3/10/15

Rebel Without A Cause

The Bachelor finale party last night was tons of fun despite the actual finale being quite anti-climatic. Hopefully Bachelor Chis and his final choice (I won't name names incase you have not yet watched/heard) are happy. I liked her best.

It was a pretty late night and a semi early morning. Dang time change making us think it is 6am when it is really the old 5am. I think I need a nap. Kenyon and I are going to see an early evening showing of The Second Best Exotic Marigold Hotel and since he never saw the first one we rented it this morning. Don't you love technology how you can rent a movie in your own home without having to go to the nearest Blockbuster first? I already saw the first movie and I loved seeing it again. Such a wonderful cast of characters and it makes me excited to see the sequel.

So between being tired and watching a movie this morning, I decided to skip my WW meeting today. I am such a rebel.

It wasn't all because of the reasons above though. Yesterday when I peaked at the scale it was showing a loss (or I think so as I had not yet actually dressed in my clothes and there is also a difference in my scale at home and the WW scale) but today there was no loss. Instead in its place there appeared to be a large gain. Ugh. This is what I hate lately about WW and being accountable to the scale. I need that to keep me on track but I just hate feeling like such a loser when you go to the meeting and get on the scale in front of somebody else. I feel like I need to come up with a million excuses why the scale was down yesterday and not today.

Should I have had less pizza and skinny margaritas last night? Obviously! I hate feeling like such a failure. It was a really great week. I tracked 100% and I got in some good activity. I even had left over WPPA this week. I was down yesterday but not today. The whole thing just drive my crazy sometime.
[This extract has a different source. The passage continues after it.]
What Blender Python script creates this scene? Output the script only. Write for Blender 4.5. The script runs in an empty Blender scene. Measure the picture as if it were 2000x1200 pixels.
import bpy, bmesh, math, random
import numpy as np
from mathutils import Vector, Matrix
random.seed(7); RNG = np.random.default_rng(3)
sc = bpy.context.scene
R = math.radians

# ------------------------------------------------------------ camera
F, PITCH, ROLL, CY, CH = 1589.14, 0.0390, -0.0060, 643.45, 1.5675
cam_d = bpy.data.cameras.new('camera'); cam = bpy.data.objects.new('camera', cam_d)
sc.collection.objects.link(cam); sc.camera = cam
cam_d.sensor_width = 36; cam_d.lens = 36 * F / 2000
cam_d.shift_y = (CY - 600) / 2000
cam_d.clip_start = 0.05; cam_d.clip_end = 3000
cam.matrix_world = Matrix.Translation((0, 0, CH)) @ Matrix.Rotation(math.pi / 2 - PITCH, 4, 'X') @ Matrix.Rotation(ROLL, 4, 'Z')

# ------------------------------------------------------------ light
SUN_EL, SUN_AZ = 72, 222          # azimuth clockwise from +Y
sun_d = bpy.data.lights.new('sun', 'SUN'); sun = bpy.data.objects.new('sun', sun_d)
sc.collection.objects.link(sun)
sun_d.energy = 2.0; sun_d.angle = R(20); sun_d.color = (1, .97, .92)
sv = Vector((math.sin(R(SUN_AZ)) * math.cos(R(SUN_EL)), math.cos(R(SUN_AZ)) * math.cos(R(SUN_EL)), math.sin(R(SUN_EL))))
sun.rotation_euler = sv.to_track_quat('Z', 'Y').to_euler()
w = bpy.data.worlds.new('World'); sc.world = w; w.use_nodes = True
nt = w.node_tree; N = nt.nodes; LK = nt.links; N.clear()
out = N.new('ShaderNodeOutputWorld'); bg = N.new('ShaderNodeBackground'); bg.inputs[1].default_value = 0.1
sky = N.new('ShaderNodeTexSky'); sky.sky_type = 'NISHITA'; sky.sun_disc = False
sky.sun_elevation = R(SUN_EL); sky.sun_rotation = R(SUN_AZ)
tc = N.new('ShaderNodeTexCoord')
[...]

Maybe I need another light margarita.

Regardless, I am working on 100% tracking and consistency. So I will push past and I will make this week just as good as last week. I can't let one day, evening, meal, etc overshadow a good week. If I could have passed at the scale I would have attended my meeting. I love seeing my leader and members and I am sad I missed them last week. I will also miss them next week as I'm headed to Vegas. (WhoooHooo....Vegas is a week from today). I just couldn't get on that WW scale and have the number read 200, again.


So instead I'll enjoy my day off with Kenyon, and some movie popcorn, and I'll track it and move along. I hope your Tuesday is starting out just as fun!

1 comment:

Dawny said...

I love your ability to have this resolve and just not even look back! You are a strong woman. I hope your day off of husbandly love was wonderful. Your two great people that are deserving.
Hope the movie was great.
Cheers to your anticipated week of 100% tracking as a lead in to your Vegas vacation.